• _Requirements_: Can you set down, exactly as they appear below, the lines from the opening of the material through the one bearing "wo = nt_.nodes.new('ShaderNodeOutputWorld');", minus the pictures?

-=-=-

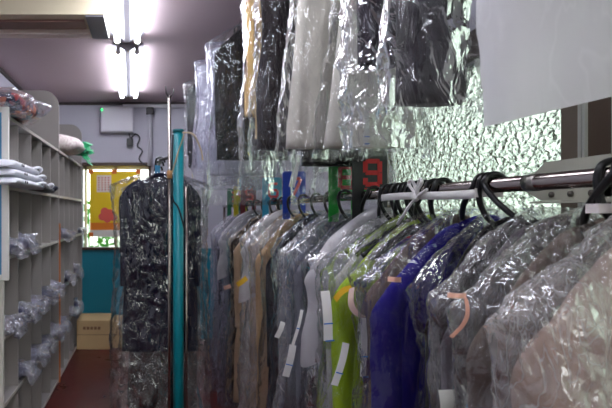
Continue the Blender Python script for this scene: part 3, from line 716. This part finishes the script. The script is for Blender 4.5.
# ------------------------------------------------------------------ world: daylight outside
wd = bpy.data.worlds.new('daylight'); S.world = wd; wd.use_nodes = True
nt_ = wd.node_tree; nt_.nodes.clear()
tc = nt_.nodes.new('ShaderNodeTexCoord'); sx = nt_.nodes.new('ShaderNodeSeparateXYZ'); nt_.links.new(tc.outputs['Generated'], sx.inputs[0])
mr = nt_.nodes.new('ShaderNodeMapRange'); mr.inputs[1].default_value = -1; mr.inputs[2].default_value = 1; nt_.links.new(sx.outputs[2], mr.inputs[0])
rp = nt_.nodes.new('ShaderNodeValToRGB'); nt_.links.new(mr.outputs[0], rp.inputs[0])
el = rp.color_ramp.elements; el[0].position = .36; el[0].color = (.19, .20, .175, 1); el[1].position = 1; el[1].color = (.72, .86, 1, 1)
for p, c in ((.46, (.28, .30, .27, 1)), (.52, (.70, .74, .69, 1)), (.62, (1, 1, 1, 1))): e_ = el.new(p); e_.color = c
bg = nt_.nodes.new('ShaderNodeBackground'); bg.inputs['Strength'].default_value = 4.6; nt_.links.new(rp.outputs[0], bg.inputs['Color'])
wo = nt_.nodes.new('ShaderNodeOutputWorld'); nt_.links.new(bg.outputs[0], wo.inputs[0])

# ------------------------------------------------------------------ camera
cam = bpy.data.cameras.new('camera'); co = bpy.data.objects.new('camera', cam); COL.objects.link(co)
co.location = (0, 0, EYE); co.rotation_euler = (PI / 2, 0, 0)
cam.sensor_width = 36; cam.lens = 36 * F / 612
cam.shift_x = (306 - CX) / 612; cam.shift_y = (CY - 204) / 612
cam.clip_start = .02
cam.dof.use_dof = True; cam.dof.focus_distance = 1.45; cam.dof.aperture_fstop = 5.6
S.camera = co
S.view_settings.view_transform = 'Standard'; S.view_settings.look = 'None'; S.view_settings.gamma = 1; S.view_settings.exposure = .82
S.cycles.max_bounces = 10; S.cycles.transparent_max_bounces = 48; S.cycles.diffuse_bounces = 4; S.cycles.glossy_bounces = 4
S.cycles.sample_clamp_indirect = 6; S.cycles.caustics_reflective = False; S.cycles.use_denoising = True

-=-=-

• _Output of the task_:
Continue the Blender Python script for this scene: part 3, from line 716. This part finishes the script. The script is for Blender 4.5.
# ------------------------------------------------------------------ world: daylight outside
wd = bpy.data.worlds.new('daylight'); S.world = wd; wd.use_nodes = True
nt_ = wd.node_tree; nt_.nodes.clear()
tc = nt_.nodes.new('ShaderNodeTexCoord'); sx = nt_.nodes.new('ShaderNodeSeparateXYZ'); nt_.links.new(tc.outputs['Generated'], sx.inputs[0])
mr = nt_.nodes.new('ShaderNodeMapRange'); mr.inputs[1].default_value = -1; mr.inputs[2].default_value = 1; nt_.links.new(sx.outputs[2], mr.inputs[0])
rp = nt_.nodes.new('ShaderNodeValToRGB'); nt_.links.new(mr.outputs[0], rp.inputs[0])
el = rp.color_ramp.elements; el[0].position = .36; el[0].color = (.19, .20, .175, 1); el[1].position = 1; el[1].color = (.72, .86, 1, 1)
for p, c in ((.46, (.28, .30, .27, 1)), (.52, (.70, .74, .69, 1)), (.62, (1, 1, 1, 1))): e_ = el.new(p); e_.color = c
bg = nt_.nodes.new('ShaderNodeBackground'); bg.inputs['Strength'].default_value = 4.6; nt_.links.new(rp.outputs[0], bg.inputs['Color'])
wo = nt_.nodes.new('ShaderNodeOutputWorld'); nt_.links.new(bg.outputs[0], wo.inputs[0])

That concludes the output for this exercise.